The apparent objective of the policy is to “protect” the industry sector from competition from large companies. The underlying assumption is that large companies compete unfairly, and that small companies in the reserved sectors effectively cannot compete against larger players.

However, many industries and sectors in India are paying the price for that policy. For instance, even after the clothing sector was allowed a higher cap of investment in plant & machinery, and then finally removed from the list of SSI-reserved list, it struggles with its fragmented structure, against larger-scale and more efficient competitors based in China , neighbouring Bangladesh and other countries.

Obviously, in global trade, restricting the growth of domestic industry does nothing to make the country competitive. It only protects it from itself, and makes it inefficient.

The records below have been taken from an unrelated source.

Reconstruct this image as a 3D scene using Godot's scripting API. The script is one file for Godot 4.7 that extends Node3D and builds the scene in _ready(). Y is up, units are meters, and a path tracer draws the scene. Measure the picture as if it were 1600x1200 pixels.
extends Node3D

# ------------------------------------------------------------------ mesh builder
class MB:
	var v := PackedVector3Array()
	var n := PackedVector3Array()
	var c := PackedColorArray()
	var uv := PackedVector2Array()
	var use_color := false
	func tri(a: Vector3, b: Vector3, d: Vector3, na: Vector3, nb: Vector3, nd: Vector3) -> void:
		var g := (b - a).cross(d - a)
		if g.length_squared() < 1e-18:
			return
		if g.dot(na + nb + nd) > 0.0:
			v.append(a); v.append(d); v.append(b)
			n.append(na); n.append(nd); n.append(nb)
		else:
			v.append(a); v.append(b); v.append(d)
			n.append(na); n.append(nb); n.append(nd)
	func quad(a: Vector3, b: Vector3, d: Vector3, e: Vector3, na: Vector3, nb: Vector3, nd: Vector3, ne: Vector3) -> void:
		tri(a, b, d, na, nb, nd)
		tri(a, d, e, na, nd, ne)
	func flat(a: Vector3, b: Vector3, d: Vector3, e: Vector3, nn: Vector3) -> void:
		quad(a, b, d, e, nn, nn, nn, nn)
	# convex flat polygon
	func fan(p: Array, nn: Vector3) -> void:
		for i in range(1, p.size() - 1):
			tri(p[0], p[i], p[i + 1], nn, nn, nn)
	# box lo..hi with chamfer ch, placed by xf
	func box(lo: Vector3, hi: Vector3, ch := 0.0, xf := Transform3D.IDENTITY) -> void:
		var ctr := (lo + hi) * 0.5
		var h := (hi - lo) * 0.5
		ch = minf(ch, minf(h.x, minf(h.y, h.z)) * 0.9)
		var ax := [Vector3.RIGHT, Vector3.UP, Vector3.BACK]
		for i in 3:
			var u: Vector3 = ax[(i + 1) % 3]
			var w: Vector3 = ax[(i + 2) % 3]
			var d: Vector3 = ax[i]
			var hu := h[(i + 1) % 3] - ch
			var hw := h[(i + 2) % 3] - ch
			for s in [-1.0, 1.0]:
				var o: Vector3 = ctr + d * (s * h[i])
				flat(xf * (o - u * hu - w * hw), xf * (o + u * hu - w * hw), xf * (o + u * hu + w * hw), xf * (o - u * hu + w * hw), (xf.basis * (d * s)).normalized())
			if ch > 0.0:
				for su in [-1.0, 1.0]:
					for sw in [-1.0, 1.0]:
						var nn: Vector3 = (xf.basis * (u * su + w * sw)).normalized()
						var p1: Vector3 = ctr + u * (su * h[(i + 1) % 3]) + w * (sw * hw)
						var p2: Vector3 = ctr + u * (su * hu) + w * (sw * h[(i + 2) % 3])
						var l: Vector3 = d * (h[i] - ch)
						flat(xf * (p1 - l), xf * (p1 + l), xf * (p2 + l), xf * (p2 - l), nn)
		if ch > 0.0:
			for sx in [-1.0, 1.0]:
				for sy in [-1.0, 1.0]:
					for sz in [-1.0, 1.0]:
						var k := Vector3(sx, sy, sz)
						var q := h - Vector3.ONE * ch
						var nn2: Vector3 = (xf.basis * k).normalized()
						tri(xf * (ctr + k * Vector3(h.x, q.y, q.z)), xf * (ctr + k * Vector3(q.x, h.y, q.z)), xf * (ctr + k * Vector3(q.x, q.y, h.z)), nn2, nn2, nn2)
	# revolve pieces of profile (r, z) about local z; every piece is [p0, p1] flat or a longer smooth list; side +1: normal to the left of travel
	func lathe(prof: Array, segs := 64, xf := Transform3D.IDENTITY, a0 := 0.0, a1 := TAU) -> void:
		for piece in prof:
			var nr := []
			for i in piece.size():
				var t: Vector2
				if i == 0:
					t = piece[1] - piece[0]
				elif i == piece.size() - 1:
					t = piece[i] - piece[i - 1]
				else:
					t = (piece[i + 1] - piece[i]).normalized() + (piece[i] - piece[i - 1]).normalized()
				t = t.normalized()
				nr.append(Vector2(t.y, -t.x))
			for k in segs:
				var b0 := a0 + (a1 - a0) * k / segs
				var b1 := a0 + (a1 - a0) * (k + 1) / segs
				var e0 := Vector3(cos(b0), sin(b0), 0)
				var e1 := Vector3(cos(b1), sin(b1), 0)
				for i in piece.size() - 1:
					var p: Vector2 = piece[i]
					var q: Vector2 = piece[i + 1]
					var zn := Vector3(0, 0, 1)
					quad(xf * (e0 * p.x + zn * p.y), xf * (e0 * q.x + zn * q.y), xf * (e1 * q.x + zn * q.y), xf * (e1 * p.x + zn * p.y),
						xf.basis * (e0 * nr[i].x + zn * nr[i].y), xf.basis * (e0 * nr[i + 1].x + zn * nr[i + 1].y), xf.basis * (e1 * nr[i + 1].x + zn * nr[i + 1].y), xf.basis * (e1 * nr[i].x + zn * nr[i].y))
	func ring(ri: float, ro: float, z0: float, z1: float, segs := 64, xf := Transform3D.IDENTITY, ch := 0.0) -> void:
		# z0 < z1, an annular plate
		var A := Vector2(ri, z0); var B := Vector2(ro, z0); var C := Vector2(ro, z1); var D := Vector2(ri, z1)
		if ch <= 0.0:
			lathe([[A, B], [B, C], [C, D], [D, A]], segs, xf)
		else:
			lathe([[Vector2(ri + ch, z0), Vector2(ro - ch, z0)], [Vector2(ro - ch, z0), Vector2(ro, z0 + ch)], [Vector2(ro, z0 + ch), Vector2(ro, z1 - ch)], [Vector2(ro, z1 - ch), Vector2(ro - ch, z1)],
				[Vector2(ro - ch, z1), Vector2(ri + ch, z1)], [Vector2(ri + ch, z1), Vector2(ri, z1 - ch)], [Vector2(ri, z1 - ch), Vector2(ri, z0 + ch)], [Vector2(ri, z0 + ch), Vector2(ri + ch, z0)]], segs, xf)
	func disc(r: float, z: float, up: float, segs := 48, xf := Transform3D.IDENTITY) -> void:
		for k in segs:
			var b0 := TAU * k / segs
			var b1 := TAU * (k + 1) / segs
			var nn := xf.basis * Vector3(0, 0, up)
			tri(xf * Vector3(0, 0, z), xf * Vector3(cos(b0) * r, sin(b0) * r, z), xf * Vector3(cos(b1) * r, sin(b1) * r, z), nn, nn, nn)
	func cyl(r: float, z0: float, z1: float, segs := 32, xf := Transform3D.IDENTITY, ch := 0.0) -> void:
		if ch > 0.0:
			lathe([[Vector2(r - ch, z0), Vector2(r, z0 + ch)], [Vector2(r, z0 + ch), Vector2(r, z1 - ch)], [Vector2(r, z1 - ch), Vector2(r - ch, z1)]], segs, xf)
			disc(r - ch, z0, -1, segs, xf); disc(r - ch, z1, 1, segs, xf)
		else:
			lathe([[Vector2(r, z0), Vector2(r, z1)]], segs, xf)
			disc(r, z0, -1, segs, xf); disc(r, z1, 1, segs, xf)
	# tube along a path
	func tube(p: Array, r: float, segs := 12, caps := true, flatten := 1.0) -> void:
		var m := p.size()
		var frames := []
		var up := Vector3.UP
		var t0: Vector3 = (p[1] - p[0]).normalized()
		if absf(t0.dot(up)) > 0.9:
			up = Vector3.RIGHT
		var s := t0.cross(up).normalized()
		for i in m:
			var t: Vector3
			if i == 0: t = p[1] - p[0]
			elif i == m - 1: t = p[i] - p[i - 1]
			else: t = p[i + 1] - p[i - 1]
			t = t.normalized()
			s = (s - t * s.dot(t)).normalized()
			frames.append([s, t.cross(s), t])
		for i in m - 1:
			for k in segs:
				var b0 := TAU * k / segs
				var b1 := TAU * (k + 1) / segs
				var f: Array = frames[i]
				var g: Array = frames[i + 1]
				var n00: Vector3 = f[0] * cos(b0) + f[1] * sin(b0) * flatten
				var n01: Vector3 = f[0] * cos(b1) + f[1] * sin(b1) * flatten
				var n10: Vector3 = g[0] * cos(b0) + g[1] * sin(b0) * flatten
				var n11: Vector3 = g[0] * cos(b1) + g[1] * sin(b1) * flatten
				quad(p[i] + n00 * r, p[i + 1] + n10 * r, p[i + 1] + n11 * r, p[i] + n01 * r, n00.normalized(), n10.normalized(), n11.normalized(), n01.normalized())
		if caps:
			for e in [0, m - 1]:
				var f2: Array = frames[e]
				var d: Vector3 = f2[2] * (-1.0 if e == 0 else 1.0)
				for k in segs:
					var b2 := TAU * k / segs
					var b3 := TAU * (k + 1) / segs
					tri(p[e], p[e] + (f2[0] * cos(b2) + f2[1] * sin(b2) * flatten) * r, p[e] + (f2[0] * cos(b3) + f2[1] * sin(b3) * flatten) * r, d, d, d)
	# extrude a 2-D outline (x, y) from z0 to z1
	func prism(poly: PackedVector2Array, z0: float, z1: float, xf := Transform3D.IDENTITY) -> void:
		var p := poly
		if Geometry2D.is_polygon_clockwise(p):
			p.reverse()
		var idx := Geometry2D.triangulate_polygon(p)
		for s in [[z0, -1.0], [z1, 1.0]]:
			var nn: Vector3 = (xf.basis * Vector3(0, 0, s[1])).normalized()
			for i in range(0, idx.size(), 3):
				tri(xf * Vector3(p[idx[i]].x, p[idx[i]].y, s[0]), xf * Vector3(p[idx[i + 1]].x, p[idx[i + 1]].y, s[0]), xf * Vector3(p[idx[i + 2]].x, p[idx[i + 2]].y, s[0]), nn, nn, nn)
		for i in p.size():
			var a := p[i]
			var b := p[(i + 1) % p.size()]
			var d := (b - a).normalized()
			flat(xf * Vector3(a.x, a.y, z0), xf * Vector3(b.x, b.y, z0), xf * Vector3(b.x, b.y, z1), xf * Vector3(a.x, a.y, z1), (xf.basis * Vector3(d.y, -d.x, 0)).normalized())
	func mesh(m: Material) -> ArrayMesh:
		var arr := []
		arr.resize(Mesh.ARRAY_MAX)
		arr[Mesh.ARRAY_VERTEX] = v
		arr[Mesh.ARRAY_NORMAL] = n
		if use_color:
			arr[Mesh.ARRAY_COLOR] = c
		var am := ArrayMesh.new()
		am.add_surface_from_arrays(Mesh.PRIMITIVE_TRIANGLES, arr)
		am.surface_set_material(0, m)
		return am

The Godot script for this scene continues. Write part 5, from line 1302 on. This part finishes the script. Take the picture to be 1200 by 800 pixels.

So every time the list of industries reserved for small scale is reduced, in my opinion it improves the potential competitiveness of Indian industry. In that light, the government’s announcement this week of removing some more industries from the list is an occasion to cheer.

The government has identified mechanical equipment, electrical goods and stationery as the categories to be opened to larger scale manufacturing.

Consumers, retailers and consumer products brands have something to look forward to, considering that this may include products such as steel cupboards, doors, windows and ventilators, steel furniture, locks, steel and aluminium utensils, builders’ hardware, sewing machines, kitchen gadgets, and pens.

We await the final list with bated breath. And look forward to other consumer goods also being removed from the SSI-reserved list and being opened to higher investments.